DOPO LE ELEZIONI IN SARDEGNA: "CAMPO LARGO" O "CAMPO MINATO" PER GLI ELETTORI PROGRESSISTI ?
Capisco che le emozioni sono relative alle attese così che,
se si teme una sconfitta, anche una vittoria sul filo di lana secondi può
suscitare entusiasmo. Ma i dati oggettivi vanno considerati come tali, nella
loro spietata assolutezza, e ci invitano alla prudenza. In Sardegna la
candidata del centro-sinistra Alessandra Todde ha battuto il candidato di
centro-destra Paolo Truzzu per uno “sputo” di voti (forse la metafora del
perdente sarebbe potuta essere un po’ più fine considerando che ogni voto è
segno di partecipazione civica): non c’è stata nessuna Caporetto della
maggioranza saldamente installata in Parlamento e al Governo nazionale né ci
sono ragioni per prevedere che anche in Molise e in Basilicata i progressisti
replicheranno il successo sardo. In
termini pugilistici si direbbe che si è vinto un round, non certo la partita.
Per l’immediato futuro si potrebbero individuare alcune
indicazioni di marcia.
La prima: che gli elettori progressisti non amano i
protagonismi arroganti. Vi ricordate come i grillini trattavano Pierluigi Bersani
e gli altri componenti della delegazione PD incaricata di trovare un accordo di
maggioranza nel 2013 all’inizio della XVII
legislatura? Poi la morte di Gianroberto Casaleggio, l’eclisse politica di Beppe Grillo, le batoste elettorali, hanno ricondotto il Movimento 5 Stelle alla
ragionevolezza: in politica l’intransigenza sui princìpi ideali deve sapersi
coniugare con l’elasticità sui metodi per la difesa e l’attuazione dei princìpi
stessi. Nessuno ha il monopolio della verità e della virtù: neppure se si
tratta di geni come Alessandro Di Battista o Gigino Di Maio.

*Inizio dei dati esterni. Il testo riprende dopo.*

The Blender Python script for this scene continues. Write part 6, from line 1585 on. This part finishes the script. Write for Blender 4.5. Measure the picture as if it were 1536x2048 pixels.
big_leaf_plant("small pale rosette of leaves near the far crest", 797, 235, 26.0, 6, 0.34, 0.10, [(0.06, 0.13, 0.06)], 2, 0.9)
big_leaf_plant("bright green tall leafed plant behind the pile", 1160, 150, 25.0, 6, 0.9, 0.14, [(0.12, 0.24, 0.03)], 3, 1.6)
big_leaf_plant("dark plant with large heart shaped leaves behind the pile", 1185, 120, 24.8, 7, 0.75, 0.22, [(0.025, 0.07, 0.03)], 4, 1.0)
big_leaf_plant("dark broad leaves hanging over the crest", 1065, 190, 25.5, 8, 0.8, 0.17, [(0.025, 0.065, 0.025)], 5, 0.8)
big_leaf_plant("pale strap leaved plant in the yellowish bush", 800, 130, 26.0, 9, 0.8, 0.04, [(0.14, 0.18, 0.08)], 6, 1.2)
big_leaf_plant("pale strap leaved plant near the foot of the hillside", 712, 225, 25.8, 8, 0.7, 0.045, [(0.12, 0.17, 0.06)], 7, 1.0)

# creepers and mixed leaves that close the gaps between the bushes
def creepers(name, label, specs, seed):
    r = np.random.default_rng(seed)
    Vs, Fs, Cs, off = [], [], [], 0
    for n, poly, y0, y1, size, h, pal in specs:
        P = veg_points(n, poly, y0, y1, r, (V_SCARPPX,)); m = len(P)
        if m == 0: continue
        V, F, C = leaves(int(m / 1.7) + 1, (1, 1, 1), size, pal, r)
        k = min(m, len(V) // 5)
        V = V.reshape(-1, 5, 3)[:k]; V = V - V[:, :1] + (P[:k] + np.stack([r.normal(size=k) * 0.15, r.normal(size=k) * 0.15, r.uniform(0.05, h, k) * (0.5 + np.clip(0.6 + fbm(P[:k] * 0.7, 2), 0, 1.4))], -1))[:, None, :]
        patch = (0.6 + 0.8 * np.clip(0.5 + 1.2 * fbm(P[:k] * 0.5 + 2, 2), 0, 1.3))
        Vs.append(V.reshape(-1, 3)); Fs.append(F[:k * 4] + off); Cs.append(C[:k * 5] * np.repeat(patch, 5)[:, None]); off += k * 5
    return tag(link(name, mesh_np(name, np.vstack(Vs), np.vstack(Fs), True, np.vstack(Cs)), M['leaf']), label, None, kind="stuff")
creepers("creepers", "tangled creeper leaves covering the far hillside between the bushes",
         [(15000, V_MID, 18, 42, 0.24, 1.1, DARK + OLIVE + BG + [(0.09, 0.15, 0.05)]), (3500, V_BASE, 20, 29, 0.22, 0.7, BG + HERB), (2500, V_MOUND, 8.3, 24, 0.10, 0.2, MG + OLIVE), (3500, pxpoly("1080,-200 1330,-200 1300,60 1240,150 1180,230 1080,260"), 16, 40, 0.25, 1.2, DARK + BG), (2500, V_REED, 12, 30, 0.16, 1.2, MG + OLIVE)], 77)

La seconda indicazione: che occupare il “centro” è sempre un buon investimento elettorale nella moderatissima Italia, ma non quando esso è già affollato dai centristi del centro-destra e dai centristi del centro-sinistra. Calenda e Renzi (se di ‘centro’ si può parlare anche quando, al di là delle dichiarazioni programmatiche, si guarda alle scelte pratiche) hanno appoggiato Renato Soru, restando molto lontano dallo scranno presidenziale ma molto vicino a sottrarre suffragi preziosi per sconfiggere il candidato della Meloni. Con un ipotetico campo largo (pur nella identità delle singole formazioni partitiche) la vittoria della Todde sarebbe stata di ben altra misura. La lezione servirà almeno a Calenda? Dalle sue prime dichiarazioni – “Alle regionali mai più da soli” - sembrerebbe proprio di sì. Quanto a Renzi, sarà possibile tutto e il contrario di tutto (ma con il rischio che il trasformismo, oltre un certo limite, provochi giri di testa agli stessi trasformisti).